Robust Unpaired Single Image Super-Resolution of Faces
This addresses a specific vulnerability in facial image processing for security and quality applications, but it is incremental as it builds on existing adversarial attack frameworks.
The paper tackles the problem of adversarial attacks on facial super-resolution networks by proposing a method that identifies a parameterizable property of the MSE loss to locate optimal degradations efficiently, achieving a better speed-effectiveness trade-off than state-of-the-art attacks like FGSM and PGD.

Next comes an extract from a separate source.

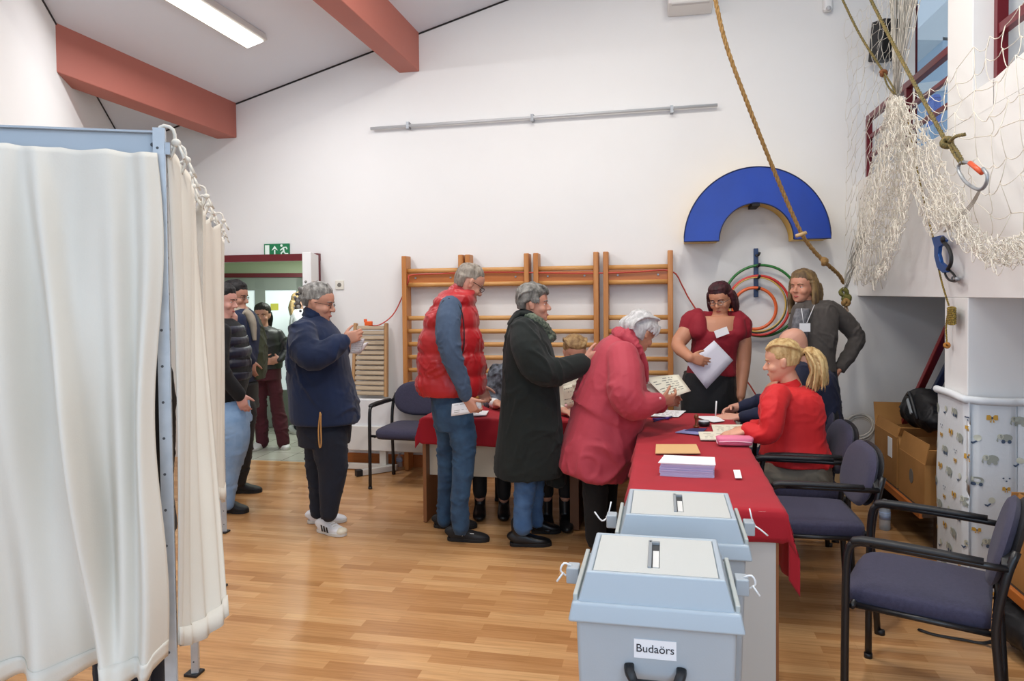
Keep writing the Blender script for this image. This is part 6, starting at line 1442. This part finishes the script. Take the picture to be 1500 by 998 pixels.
# cardboard boxes
M_cb = mat('cardboard', '#a9773f', .8, c2='#a07038', nscale=6, bump=.03); M_cbi = mat('cardboard_inside', '#8c5f30', .85)
def carton(x0_, x1_, y0_, y1_, z0_, h_, label, flaps, stick=None, logo=False, tilt=0):
    g = empty('cardboard_box', ((x0_+x1_)/2, (y0_+y1_)/2, z0_), label, 'box'); t = .006
    b = MB()
    for c_, s_ in (((x0_, (y0_+y1_)/2), (t, y1_-y0_)), ((x1_, (y0_+y1_)/2), (t, y1_-y0_)), (((x0_+x1_)/2, y0_), (x1_-x0_, t)), (((x0_+x1_)/2, y1_), (x1_-x0_, t))):
        b.box((c_[0], c_[1], z0_+h_/2), (s_[0], s_[1], h_))
    b.box(((x0_+x1_)/2, (y0_+y1_)/2, z0_+t/2), (x1_-x0_, y1_-y0_, t)); build('carton', b, M_cb, g)
    zt_ = z0_+h_
    for side, L_, a in flaps:
        v_ = {'x0': V(-1, 0, 0), 'x1': V(1, 0, 0), 'y0': V(0, -1, 0), 'y1': V(0, 1, 0)}[side]; d = v_*math.cos(a)+Zv*math.sin(a)
        e0, e1 = {'x0': (V(x0_, y0_, zt_), V(x0_, y1_, zt_)), 'x1': (V(x1_, y0_, zt_), V(x1_, y1_, zt_)), 'y0': (V(x0_, y0_, zt_), V(x1_, y0_, zt_)), 'y1': (V(x0_, y1_, zt_), V(x1_, y1_, zt_))}[side]
        n_ = unit(np.cross(e1-e0, d)); build('flap', MB().prism([e0, e1, e1+d*L_, e0+d*L_], n_*.005), M_cb, g)
    if stick: build('label', MB().box((x0_-.005, stick[0], z0_+stick[1]), (.002, .09, .13)), M_paper, g, label='white delivery label')
    if logo:
        lm = MB(); lm.loft([(x0_-.0045, logo[0], z0_+logo[1]), (x0_-.006, logo[0], z0_+logo[1])], [(.035, .045)]*2, (0, 1, 0), 20); build('printed_mark', lm, mat('print_slate', '#6b6259', .8), g, label='dark oval printed mark')
    return g
Zv = V(0, 0, 1)
carton(1.50, 1.88, 5.06, 5.56, .292, .33, 'cardboard box with a white label, the farther one on the bench in the dark bay', [('y1', .16, 1.3), ('y0', .10, .9), ('x1', .14, 1.0), ('x0', .07, 1.9)], (5.20, .24))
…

We propose an adversarial attack for facial class-specific Single Image Super-Resolution (SISR) methods. Existing attacks, such as the Fast Gradient Sign Method (FGSM) or the Projected Gradient Descent (PGD) method, are either fast but ineffective, or effective but prohibitively slow on these networks. By closely inspecting the surface that the MSE loss, used to train such networks, traces under varying degradations, we were able to identify its parameterizable property. We leverage this property to propose an adverasrial attack that is able to locate the optimum degradation (effective) without needing multiple gradient-ascent steps (fast). Our experiments show that the proposed method is able to achieve a better speed vs effectiveness trade-off than the state-of-theart adversarial attacks, such as FGSM and PGD, for the task of unpaired facial as well as class-specific SISR.